Adriane Ohanesian ’08, a freelance photographer who graduated from Colorado College with a degree in anthropology, has won the Anja Niedringhaus Courage in Photojournalism Award. The award is named for the Pulitzer Prize-winning Associated Press photographer who was killed on assignment in Afghanistan in 2014.

The judges said in a statement that Ohanesian won for her “evocative images and tenacious dedication to documenting the effects of conflict on citizens in perilous regions.”

Ohanesian, based in Nairobi, Kenya, has been reporting primarily in Africa since 2010 and began covering the news for Reuters in 2012. She has documented the civil war in South Sudan, the border demarcation between Sudan and South Sudan, the fighting in the Nuba Mountains of South Kordofan, and most recently the conflict in Darfur. Her work focuses on the impact that conflict has on isolated civilian populations, often exploring the desperation of people who have no other choice but to endure the reality of life within a war zone.

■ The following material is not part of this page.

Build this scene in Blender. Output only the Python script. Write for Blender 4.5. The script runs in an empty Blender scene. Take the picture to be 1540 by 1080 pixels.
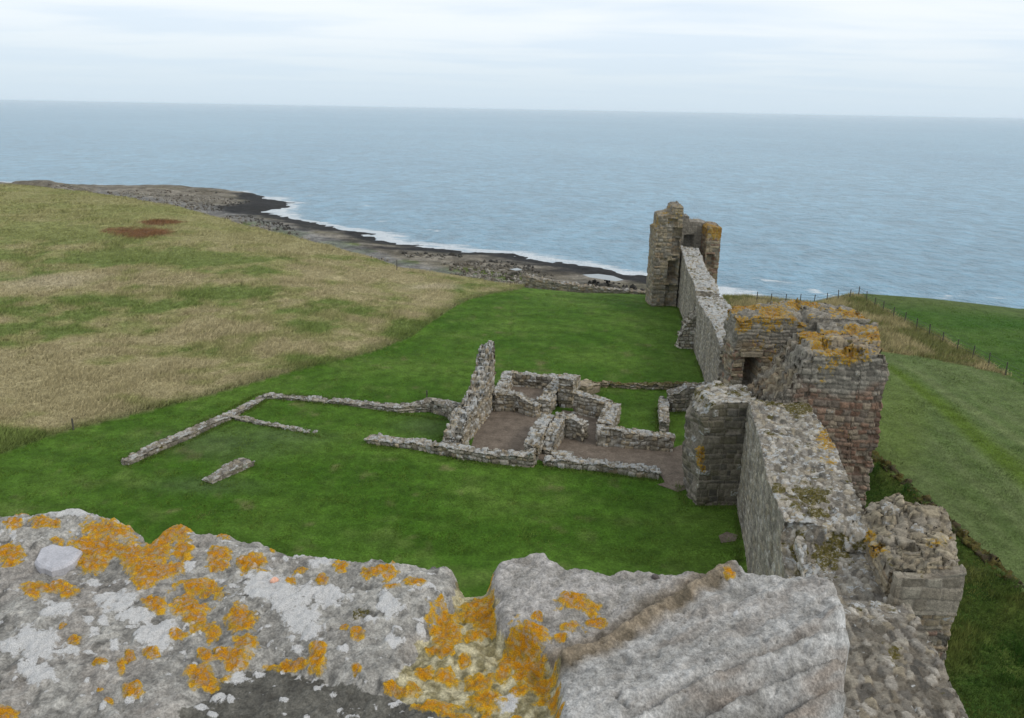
import bpy, math, random
import numpy as np
rng = np.random.default_rng(7)
random.seed(7)
scene = bpy.context.scene
COL = scene.collection

# ------------------------------------------------------------------ camera
F, W0, H0 = 1200.0, 1540.0, 1080.0
PITCH, ROLL, EYE = math.radians(17.35), math.radians(1.04), 20.0
def _rx(a):
    c, s = math.cos(a), math.sin(a); return np.array([[1, 0, 0], [0, c, -s], [0, s, c]])
def _rz(a):
    c, s = math.cos(a), math.sin(a); return np.array([[c, -s, 0], [s, c, 0], [0, 0, 1]])
RM = _rx(math.pi/2-PITCH) @ _rz(ROLL)
CP = np.array([0, 0, EYE])
def at(u, v, z=0.0):
    """the point at height z that the photograph shows at pixel u, v (for surveying the site)"""
    d = RM @ np.array([(u-770)/F, -(v-540)/F, -1.0]); return CP + d*((z-EYE)/d[2])
def survey(x, y, z):
    q = np.stack([x, y, z-EYE], -1) @ RM
    return 770+F*q[..., 0]/-q[..., 2], 540-F*q[..., 1]/-q[..., 2]
cam = bpy.data.objects.new('camera', bpy.data.cameras.new('camera'))
COL.objects.link(cam)
cam.location = (0, 0, EYE)
from mathutils import Matrix
cam.rotation_euler = Matrix(RM.tolist()).to_euler()
cam.data.sensor_width = 36; cam.data.lens = 36*F/W0
cam.data.clip_start = .05; cam.data.clip_end = 90000
scene.camera = cam

# ------------------------------------------------------------------ noise
def hsh(i, j, k, s=0):
    h = (i.astype(np.int64)*374761393 + j.astype(np.int64)*668265263 + k.astype(np.int64)*2147483647 + s*974634777) & 0xffffffff
    h = ((h ^ (h >> 13))*1274126177) & 0xffffffff
    h = ((h ^ (h >> 16))*2246822519) & 0xffffffff
    return ((h ^ (h >> 15)) & 0xffffff)/float(0xffffff)
def vnoise(x, y, z, s=0):
    xi, yi, zi = np.floor(x), np.floor(y), np.floor(z)
    fx, fy, fz = x-xi, y-yi, z-zi
    fx, fy, fz = [f*f*(3-2*f) for f in (fx, fy, fz)]
    r = 0
    for a in (0, 1):
        for b in (0, 1):
            for c in (0, 1):
                r = r + hsh(xi+a, yi+b, zi+c, s)*(fx if a else 1-fx)*(fy if b else 1-fy)*(fz if c else 1-fz)
    return r
def fbm(x, y, z, o=4, s=0, g=.5):
    a, t, r = 1.0, 0.0, 0
    for k in range(o):
        r = r + a*vnoise(x, y, z, s+k*17); t += a; a *= g; x, y, z = x*2.03+3.1, y*2.03+1.7, z*2.03+5.3
    return r/t            # 0..1 around .5
def fb2(x, y, o=4, s=0, g=.5):
    return fbm(x, y, np.zeros_like(x)+.37, o, s, g)
def worley(x, y, z, jit=(.8, .8, .8), s=0):
    xi, yi, zi = np.floor(x), np.floor(y), np.floor(z)
    f1 = np.full(x.shape, 9.0); f2 = f1.copy(); idv = np.zeros(x.shape); idb = np.zeros(x.shape)
    for a in (-1, 0, 1):
        for b in (-1, 0, 1):
            for c in (-1, 0, 1):
                i, j, k = xi+a, yi+b, zi+c
                sh = hsh(k, k*0, k*0, s+5)                      # each course starts at its own offset
                px = i+.5+jit[0]*(hsh(i, j, k, s)-.5)+0*sh
                py = j+.5+jit[1]*(hsh(i, j, k, s+1)-.5)
                pz = k+.5+jit[2]*(hsh(i, j, k, s+2)-.5)
                d = (x-px)**2+(y-py)**2+(z-pz)**2
                nr = d < f1
                f2 = np.where(nr, f1, np.minimum(f2, d))
                idv = np.where(nr, hsh(i, j, k, s+3), idv); idb = np.where(nr, hsh(i, j, k, s+4), idb)
                f1 = np.where(nr, d, f1)
    return np.sqrt(f1), np.sqrt(f2), idv, idb
def sst(a, b, x):
    t = np.clip((x-a)/(b-a), 0, 1); return t*t*(3-2*t)
def mix(a, b, t):
    a = np.asarray(a, float); b = np.asarray(b, float); return a+(b-a)*t[..., None]

# ------------------------------------------------------------------ mesh helpers
def mesh_obj(name, verts, faces, mat=None, parent=None, attrs=None, smooth=True):
    me = bpy.data.meshes.new(name)
    v = np.ascontiguousarray(verts, np.float32).reshape(-1, 3); f = np.ascontiguousarray(faces, np.int32)
    n, k = f.shape
    me.vertices.add(len(v)); me.vertices.foreach_set('co', v.ravel())
    me.loops.add(n*k); me.loops.foreach_set('vertex_index', f.ravel())
    me.polygons.add(n); me.polygons.foreach_set('loop_start', np.arange(0, n*k, k, dtype=np.int32))
    me.polygons.foreach_set('loop_total', np.full(n, k, np.int32))
    me.polygons.foreach_set('use_smooth', np.full(n, smooth, bool))
    me.update(calc_edges=True); me.validate()
    for an, arr in (attrs or {}).items():
        arr = np.asarray(arr, np.float32)
        if arr.ndim == 2:
            a = me.attributes.new(an, 'FLOAT_COLOR', 'POINT')
            c = np.ones((len(v), 4), np.float32); c[:, :3] = arr; a.data.foreach_set('color', c.ravel())
        else:
            a = me.attributes.new(an, 'FLOAT', 'POINT'); a.data.foreach_set('value', np.ascontiguousarray(arr).ravel())
    o = bpy.data.objects.new(name, me); COL.objects.link(o)
    if mat: me.materials.append(mat)
    if parent: o.parent = parent
    return o
def grid_faces(nr, nc):
    i = np.arange(nr*nc).reshape(nr, nc)
    return np.stack([i[:-1, :-1], i[1:, :-1], i[1:, 1:], i[:-1, 1:]], -1).reshape(-1, 4)
def sub_mesh(name, V, Fc, mask, mat, attrs, parent=None):
    f = Fc[mask]; u, inv = np.unique(f, return_inverse=True)
    return mesh_obj(name, V[u], inv.reshape(f.shape), mat, parent, {k: a[u] for k, a in attrs.items()})
def thing(name, label, cat, loc=(0, 0, 0), group=None):
    o = bpy.data.objects.new(name, None); COL.objects.link(o); o.empty_display_size = .3
    o.location = loc; tag(o, label, cat, group); return o
def tag(o, label=None, cat=None, group=None, kind=None):
    if label: o['label'] = label
    if cat: o['category'] = cat
    if group: o['group'] = group
    if kind: o['kind'] = kind
    return o
def inpoly(x, y, poly):
    r = np.zeros(x.shape, bool); n = len(poly)
    for i in range(n):
        x1, y1 = poly[i]; x2, y2 = poly[(i+1) % n]
        c = ((y1 > y) != (y2 > y)) & (x < (x2-x1)*(y-y1)/((y2-y1) if y2 != y1 else 1e-9)+x1)
        r ^= c
    return r
def dist_line(x, y, pts, closed=False):
    d = np.full(x.shape, 1e9); n = len(pts)
    for i in range(n if closed else n-1):
        x1, y1 = pts[i]; x2, y2 = pts[(i+1) % n]
        dx, dy = x2-x1, y2-y1
        t = np.clip(((x-x1)*dx+(y-y1)*dy)/(dx*dx+dy*dy+1e-12), 0, 1)
        d = np.minimum(d, np.hypot(x-x1-t*dx, y-y1-t*dy))
    return d
def blobs(u, v, lst):
    f = np.full(u.shape, -9.0)
    for b in lst:
        f = np.maximum(f, 1-np.sqrt(((u-b[0])/b[2])**2+((v-b[1])/b[3])**2))
    return f

# ------------------------------------------------------------------ materials
class NT:
    def __init__(s, name):
        s.m = bpy.data.materials.new(name); s.m.use_nodes = True; s.t = s.m.node_tree; s.t.nodes.clear()
        s.out = s.t.nodes.new('ShaderNodeOutputMaterial')
    def n(s, typ, inp=None, **kw):
        nd = s.t.nodes.new(typ)
        for k, v in kw.items(): setattr(nd, k, v)
        for k, v in (inp or {}).items():
            if isinstance(v, bpy.types.NodeSocket): s.t.links.new(v, nd.inputs[k])
            else: nd.inputs[k].default_value = v
        return nd
    def obj(s): return s.n('ShaderNodeTexCoord').outputs['Object']
    def scale(s, v, x, y, z, rot=0):
        return s.n('ShaderNodeMapping', {'Vector': v, 'Scale': (x, y, z), 'Rotation': (0, 0, rot)}).outputs[0]
    def noise(s, v, sc, det=4, rough=.5):
        return s.n('ShaderNodeTexNoise', {'Vector': v, 'Scale': sc, 'Detail': det, 'Roughness': rough}).outputs[0]
    def attr(s, name, col=False):
        a = s.n('ShaderNodeAttribute', attribute_name=name); return a.outputs['Color' if col else 'Fac']
    def math(s, op, a, b=0.0): return s.n('ShaderNodeMath', {0: a, 1: b}, operation=op).outputs[0]
    def rng(s, v, a, b, c=0.0, d=1.0):
        return s.n('ShaderNodeMapRange', {'Value': v, 'From Min': a, 'From Max': b, 'To Min': c, 'To Max': d}, interpolation_type='SMOOTHSTEP').outputs[0]
    def mixc(s, f, a, b, bt='MIX'):
        nd = s.n('ShaderNodeMix', data_type='RGBA', blend_type=bt)
        for i, v in ((0, f), (6, a), (7, b)):
            if isinstance(v, bpy.types.NodeSocket): s.t.links.new(v, nd.inputs[i])
            else: nd.inputs[i].default_value = v if i == 0 else (*v, 1)
        return nd.outputs[2]
    def mul(s, c, f):      # colour times a grey factor
        return s.n('ShaderNodeVectorMath', {0: c, 3: f}, operation='SCALE').outputs[0]
    def bump(s, h, st, dist): return s.n('ShaderNodeBump', {'Height': h, 'Strength': st, 'Distance': dist}).outputs[0]
    def bsdf(s, col, rough=.9, nrm=None, spec=.2, **kw):
        i = {'Base Color': col, 'Roughness': rough, 'Specular IOR Level': spec}
        if nrm is not None: i['Normal'] = nrm
        i.update(kw)
        b = s.n('ShaderNodeBsdfPrincipled', i); s.t.links.new(b.outputs[0], s.out.inputs['Surface']); return s.m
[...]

Santiago Lyon, Associated Press vice president and director of photography, was one of the five judges. “I think she embodies very much the spirit of the award,” he said.

Lyon singled out two of Ohanesian’s photos from Darfur — one showing hundreds of women and children sheltering in a cave and another showing a child badly burned by a bomb dropped by the Sudanese government. Lyon said Ohanesian shares “a similar focus and determination to tell difficult stories” with the late Niederinghaus.

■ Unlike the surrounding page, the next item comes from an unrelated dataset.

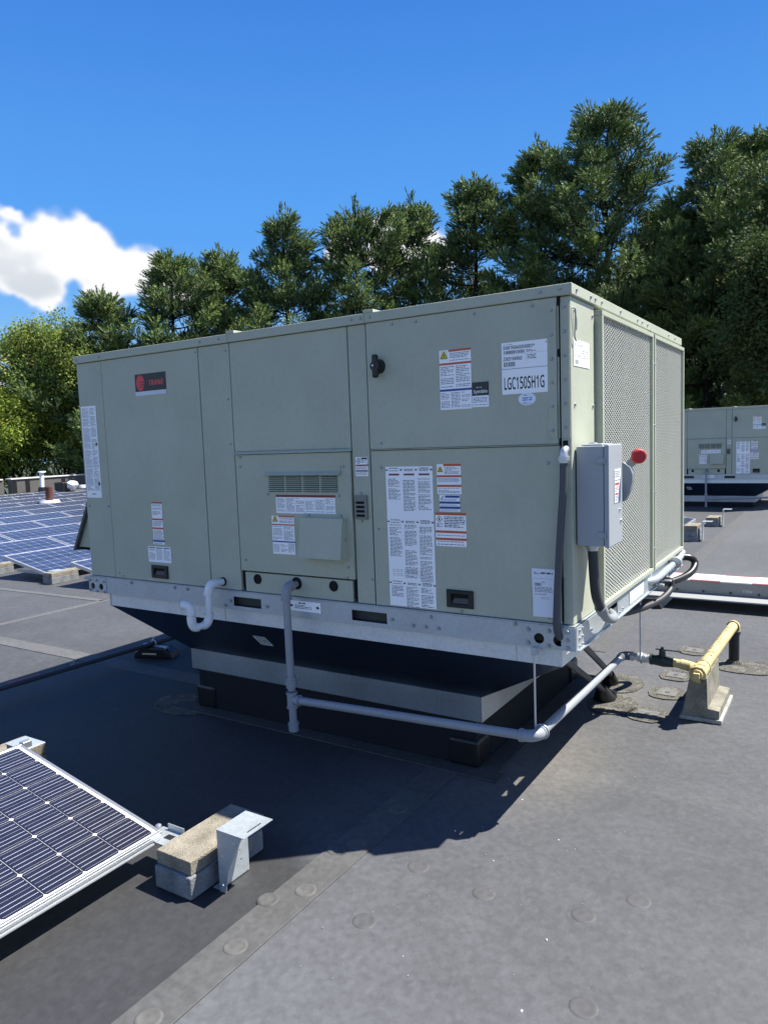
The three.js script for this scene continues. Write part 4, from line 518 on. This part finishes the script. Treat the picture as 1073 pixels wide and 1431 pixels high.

Ohanesian attended the Eddie Adams workshop in 2014, where she received an award from National Geographic. She also has been recognized as one of Magnum Photo’s top “30 under 30” and received LensCulture’s Emerging Talent award for her photographs of women soldiers in rebel-controlled Kachin, Myanmar.

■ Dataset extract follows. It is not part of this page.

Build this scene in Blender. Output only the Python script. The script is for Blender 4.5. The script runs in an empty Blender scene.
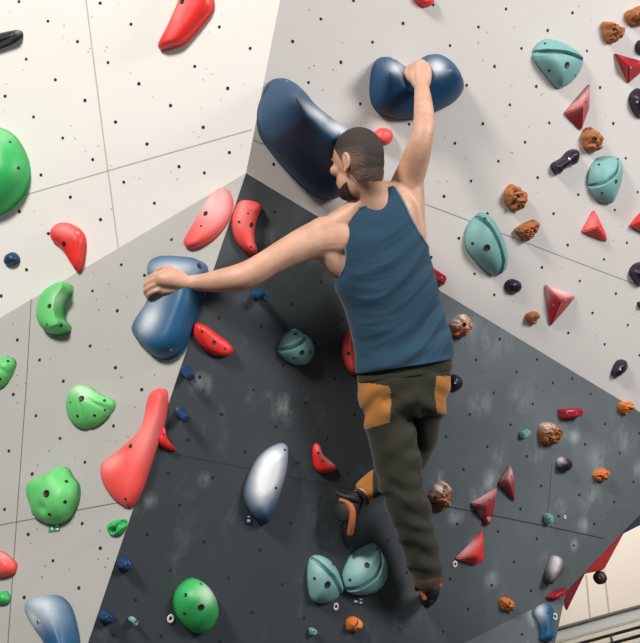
import bpy, bmesh, math, random
from mathutils import Vector, Matrix, noise
from mathutils.bvhtree import BVHTree

# ------------------------------------------------------------------ set-up
scene = bpy.context.scene
COL = scene.collection
FPX, CX, CY = 1100.0, 320.0, 321.5           # focal length and centre in pixels of the 640x643 frame
PITCH = math.radians(12.0)
CAM = Vector((0.0, 0.0, 1.6))
RIGHT = Vector((1, 0, 0)); FWD = Vector((0, math.cos(PITCH), math.sin(PITCH))); UP = Vector((0, -math.sin(PITCH), math.cos(PITCH)))

def D3(x, y, z):                              # camera-frame direction (x right, y down, z away) -> world
    return RIGHT * x - UP * y + FWD * z
def W(x, y, z):                               # pixel and distance along the view axis -> world point
    return CAM + D3((x - CX) / FPX * z, (y - CY) / FPX * z, z)
def ray(x, y):
    return D3((x - CX) / FPX, (y - CY) / FPX, 1.0)
def PX(p):                                    # world -> pixel
    d = p - CAM; z = d.dot(FWD)
    return (CX + FPX * d.dot(RIGHT) / z, CY - FPX * d.dot(UP) / z, z)

cam_data = bpy.data.cameras.new('camera'); cam = bpy.data.objects.new('camera', cam_data); COL.objects.link(cam)
cam.location = CAM; cam.rotation_euler = (math.pi / 2 + PITCH, 0, 0)
cam_data.sensor_fit = 'HORIZONTAL'; cam_data.sensor_width = 36.0; cam_data.lens = 36.0 * FPX / 640.0
cam_data.clip_start = 0.05; cam_data.clip_end = 200
scene.camera = cam

vs = scene.view_settings
vs.view_transform = 'Standard'; vs.look = 'None'; vs.gamma = 1.0; vs.use_curve_mapping = False
vs.exposure = 0.0

# the hall around: bright roof lights above, dim mats below
world = bpy.data.worlds.new('hall'); scene.world = world; world.use_nodes = True
wn = world.node_tree; wn.nodes.clear()
wo = wn.nodes.new('ShaderNodeOutputWorld'); wb = wn.nodes.new('ShaderNodeBackground')
wr = wn.nodes.new('ShaderNodeValToRGB'); wm = wn.nodes.new('ShaderNodeMapRange')
wx = wn.nodes.new('ShaderNodeSeparateXYZ'); wt = wn.nodes.new('ShaderNodeTexCoord')
wn.links.new(wt.outputs['Generated'], wx.inputs[0]); wn.links.new(wx.outputs['Z'], wm.inputs['Value'])
wm.inputs['From Min'].default_value = -1; wm.inputs['From Max'].default_value = 1
wn.links.new(wm.outputs['Result'], wr.inputs['Fac']); wn.links.new(wr.outputs['Color'], wb.inputs['Color'])
cr = wr.color_ramp
cr.elements[0].position = 0.0; cr.elements[0].color = (0.03, 0.035, 0.045, 1)
cr.elements[1].position = 1.0; cr.elements[1].color = (1.0, 1.0, 1.0, 1)
e = cr.elements.new(0.46); e.color = (0.08, 0.085, 0.10, 1)
e = cr.elements.new(0.62); e.color = (0.55, 0.57, 0.60, 1)
wb.inputs['Strength'].default_value = 0.37
wn.links.new(wb.outputs[0], wo.inputs['Surface'])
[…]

In 2015, she was selected as one of Getty Images Emerging Photographers, and earlier this year won a World Press Photo award for her work in Darfur. Her photographs have been published by Al Jazeera, The Wall Street Journal, National Geographic, and Time magazine.

The $20,000 award, created by the International Women’s Media Foundation, recognizes the work of female photojournalists who cover global issues.